How exactly does buying shares in a company help the company?
From my understanding, if a company has an IPO of 1000 shares at 1$ per share, and I buy one share, I have gave that 1$, then the company has 1$ to use on research, build factories, etc.
But if the stock price keeps getting driven up so that eventually the shares are worth 10$/share, and I buy 1 share, the company doesn't get an extra 10$ because it already had the initial IPO, right?
回答 (7)
In an IPO, the shares are sold by the company in bulk to institutional investors. That money goes to the company.
Then the shares are traded to whoever wants to buy shares (you) for whatever they can get and any money from these sales does not go to the company.
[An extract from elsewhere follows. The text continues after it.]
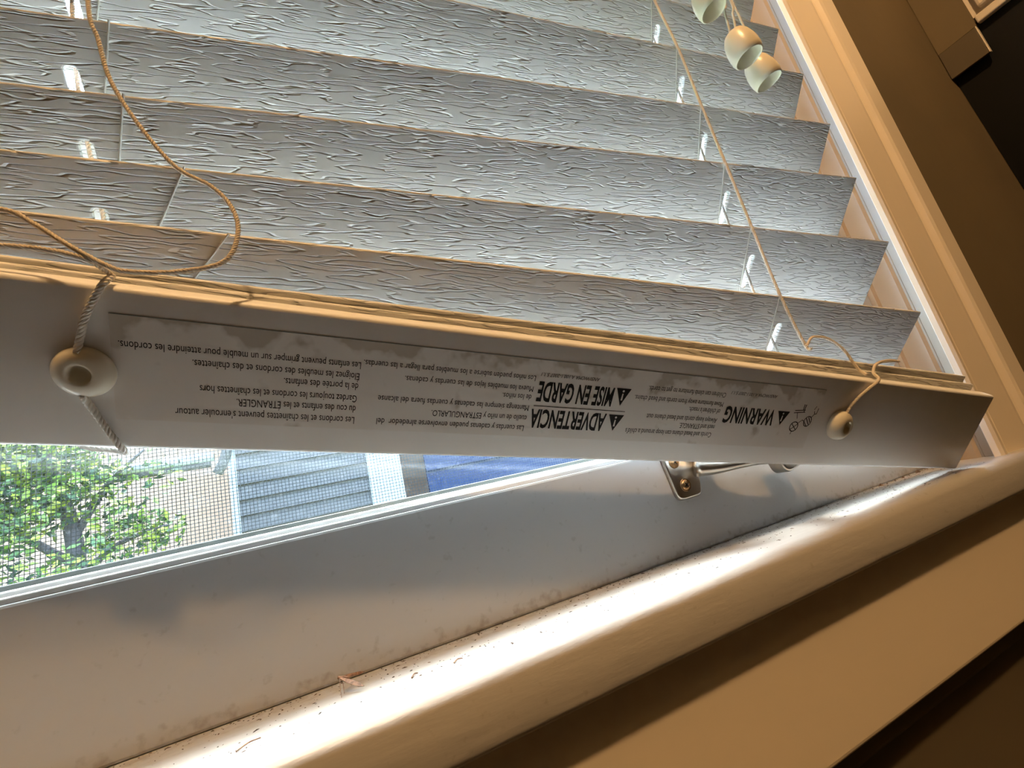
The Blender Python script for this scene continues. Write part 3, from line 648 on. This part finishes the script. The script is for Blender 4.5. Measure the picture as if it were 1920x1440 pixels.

These answers are all "sort-of" right, but they neglect to take into account that when a company "go public" they typically don't sell the ENTIRE corporation, so the Board and the Senior Officers retain ownership of a percentage (usually quite large) of the business... Bill Gates, for example, still owns 166,992,934 shares of Microsoft stock...
Correct. The company only gets the money on the IPO or if they issue additional stock.
right, the person you buy the stock from gets it.
It depends on whom you buy the shares from. If you buy from the company at the inflated price, the company gets all the money. If you buy from some private party who owns the stock already, the company gets nothing.